Radicchio is a vegetable that is both rather common and very uncommon all at the same time. We’re used to seeing the red and white thick leaves in our salad mixes and occasionally whole heads in the produce section. Growing radicchio is something else all together. It’s not very common to see radicchio grown in a garden in Kansas. One reason is that it likes cool to cold weather and a long growing season. It can be a challenge to grow here, because we can end up with weather in the winter that is just too cold for it to survive. We grew a couple plants two years ago and they did make it through the winter until March. I’m not sure what happened then.

This year, I had some seeds kicking around and so I planted a row in one of my fall garden trials. Silly me, I planted it between the Kale and the Swiss Chard. The poor radicchio grows so slowly that it was getting shaded out.

Of course, I also planted everything just a little too close together. That slightly empty space between the gangly kale on the left and the Swiss chard on the right is where the radicchio was originally planted. The radicchio really had no chance. I thought that thinning out the kale would make things better, but it really didn’t. The kale could really use some nice cold weather to toughen it up a little bit.

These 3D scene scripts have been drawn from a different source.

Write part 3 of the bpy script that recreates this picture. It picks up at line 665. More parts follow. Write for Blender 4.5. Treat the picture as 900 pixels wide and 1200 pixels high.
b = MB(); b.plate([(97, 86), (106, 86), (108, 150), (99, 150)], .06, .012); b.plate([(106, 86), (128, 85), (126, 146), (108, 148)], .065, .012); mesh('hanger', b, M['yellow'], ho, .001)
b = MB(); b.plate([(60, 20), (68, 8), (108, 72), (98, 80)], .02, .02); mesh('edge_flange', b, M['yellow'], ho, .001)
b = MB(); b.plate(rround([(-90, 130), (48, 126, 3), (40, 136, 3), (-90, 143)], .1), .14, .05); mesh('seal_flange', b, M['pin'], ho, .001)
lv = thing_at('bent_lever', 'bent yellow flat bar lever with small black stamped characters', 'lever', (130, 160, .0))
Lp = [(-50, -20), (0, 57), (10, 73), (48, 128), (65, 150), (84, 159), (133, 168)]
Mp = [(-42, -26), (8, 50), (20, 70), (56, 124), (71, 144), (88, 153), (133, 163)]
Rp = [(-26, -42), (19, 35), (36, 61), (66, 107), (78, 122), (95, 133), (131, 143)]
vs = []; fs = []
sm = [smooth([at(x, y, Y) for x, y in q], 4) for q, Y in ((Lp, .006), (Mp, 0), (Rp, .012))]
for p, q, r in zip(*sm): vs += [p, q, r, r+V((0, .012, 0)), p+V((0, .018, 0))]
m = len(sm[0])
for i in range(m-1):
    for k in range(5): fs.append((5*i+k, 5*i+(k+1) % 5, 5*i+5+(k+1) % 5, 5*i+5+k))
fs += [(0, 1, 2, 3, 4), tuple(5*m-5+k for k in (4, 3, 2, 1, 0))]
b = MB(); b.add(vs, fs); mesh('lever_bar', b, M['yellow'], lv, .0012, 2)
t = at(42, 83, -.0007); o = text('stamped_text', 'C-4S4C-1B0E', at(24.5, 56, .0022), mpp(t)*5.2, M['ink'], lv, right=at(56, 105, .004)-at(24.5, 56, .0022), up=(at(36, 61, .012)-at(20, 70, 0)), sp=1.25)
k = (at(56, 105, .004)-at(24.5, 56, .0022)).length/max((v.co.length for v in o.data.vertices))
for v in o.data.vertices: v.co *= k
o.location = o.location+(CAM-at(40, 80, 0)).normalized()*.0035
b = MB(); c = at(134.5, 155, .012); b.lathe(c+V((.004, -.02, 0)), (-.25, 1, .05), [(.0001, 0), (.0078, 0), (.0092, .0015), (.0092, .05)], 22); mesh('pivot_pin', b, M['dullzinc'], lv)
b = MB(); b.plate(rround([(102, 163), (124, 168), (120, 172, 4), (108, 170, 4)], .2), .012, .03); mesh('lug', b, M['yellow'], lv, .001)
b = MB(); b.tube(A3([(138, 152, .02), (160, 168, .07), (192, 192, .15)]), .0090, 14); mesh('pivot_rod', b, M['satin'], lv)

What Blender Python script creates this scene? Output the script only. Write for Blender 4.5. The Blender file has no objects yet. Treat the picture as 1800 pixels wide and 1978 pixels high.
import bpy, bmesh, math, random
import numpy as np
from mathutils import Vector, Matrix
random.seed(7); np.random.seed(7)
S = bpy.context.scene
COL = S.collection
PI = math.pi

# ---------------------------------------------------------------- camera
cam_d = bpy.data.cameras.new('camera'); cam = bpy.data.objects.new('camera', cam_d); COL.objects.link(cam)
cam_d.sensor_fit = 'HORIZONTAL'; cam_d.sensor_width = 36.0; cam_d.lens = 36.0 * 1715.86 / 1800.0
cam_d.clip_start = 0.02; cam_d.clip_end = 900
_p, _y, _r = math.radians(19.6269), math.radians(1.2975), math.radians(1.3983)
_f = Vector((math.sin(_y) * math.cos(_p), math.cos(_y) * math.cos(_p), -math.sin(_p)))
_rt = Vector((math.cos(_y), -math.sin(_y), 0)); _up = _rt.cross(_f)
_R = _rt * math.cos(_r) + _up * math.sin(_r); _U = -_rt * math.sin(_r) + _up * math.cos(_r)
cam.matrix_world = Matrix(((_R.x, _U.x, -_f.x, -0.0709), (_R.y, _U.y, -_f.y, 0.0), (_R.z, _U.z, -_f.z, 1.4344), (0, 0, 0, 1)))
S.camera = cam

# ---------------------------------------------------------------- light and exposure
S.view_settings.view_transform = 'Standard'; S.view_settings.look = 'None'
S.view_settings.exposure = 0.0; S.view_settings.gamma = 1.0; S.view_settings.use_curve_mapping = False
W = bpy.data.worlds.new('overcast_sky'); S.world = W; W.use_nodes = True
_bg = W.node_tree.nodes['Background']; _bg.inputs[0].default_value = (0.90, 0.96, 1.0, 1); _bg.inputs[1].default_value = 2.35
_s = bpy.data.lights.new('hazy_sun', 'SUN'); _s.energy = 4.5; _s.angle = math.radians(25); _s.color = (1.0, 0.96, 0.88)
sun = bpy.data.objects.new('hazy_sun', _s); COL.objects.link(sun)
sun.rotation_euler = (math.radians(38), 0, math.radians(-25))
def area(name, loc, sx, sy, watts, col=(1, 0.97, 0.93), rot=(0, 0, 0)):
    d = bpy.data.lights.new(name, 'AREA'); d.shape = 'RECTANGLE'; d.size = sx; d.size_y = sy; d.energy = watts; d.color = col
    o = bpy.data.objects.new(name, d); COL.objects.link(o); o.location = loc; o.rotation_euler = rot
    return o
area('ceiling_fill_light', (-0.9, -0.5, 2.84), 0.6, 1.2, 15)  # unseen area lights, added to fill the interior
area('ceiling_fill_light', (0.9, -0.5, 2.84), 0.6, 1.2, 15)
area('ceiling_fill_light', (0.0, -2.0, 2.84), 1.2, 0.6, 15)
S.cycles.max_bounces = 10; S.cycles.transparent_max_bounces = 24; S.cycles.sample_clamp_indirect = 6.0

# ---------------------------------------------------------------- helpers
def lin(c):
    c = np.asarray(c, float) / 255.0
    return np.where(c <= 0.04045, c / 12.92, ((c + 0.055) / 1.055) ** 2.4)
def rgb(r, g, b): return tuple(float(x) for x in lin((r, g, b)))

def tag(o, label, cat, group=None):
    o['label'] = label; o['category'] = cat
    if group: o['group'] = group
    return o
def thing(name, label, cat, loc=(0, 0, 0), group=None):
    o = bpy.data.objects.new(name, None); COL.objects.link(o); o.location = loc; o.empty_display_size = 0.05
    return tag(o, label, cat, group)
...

Anyway, we pulled the last of the cantaloupe vines out today, since they were pretty much dead. With all that extra space, I decided to dig up the row of radicchio and transplant it into the melon space. This allowed me to space it out more appropriately too.

It is pretty tender and floppy, since it was shaded and given the opportunity to get too leggy. It really looks like lettuce right now. In fact, I think that can be confusing if you’ve never grown it before. It doesn’t develop the characteristic red color or start getting thicker leaves until it gets much cooler and the plant is more developed. Hopefully with a little more exposure to sun, wind, and cooler temperatures (maybe), these plants will start to look a little bit better.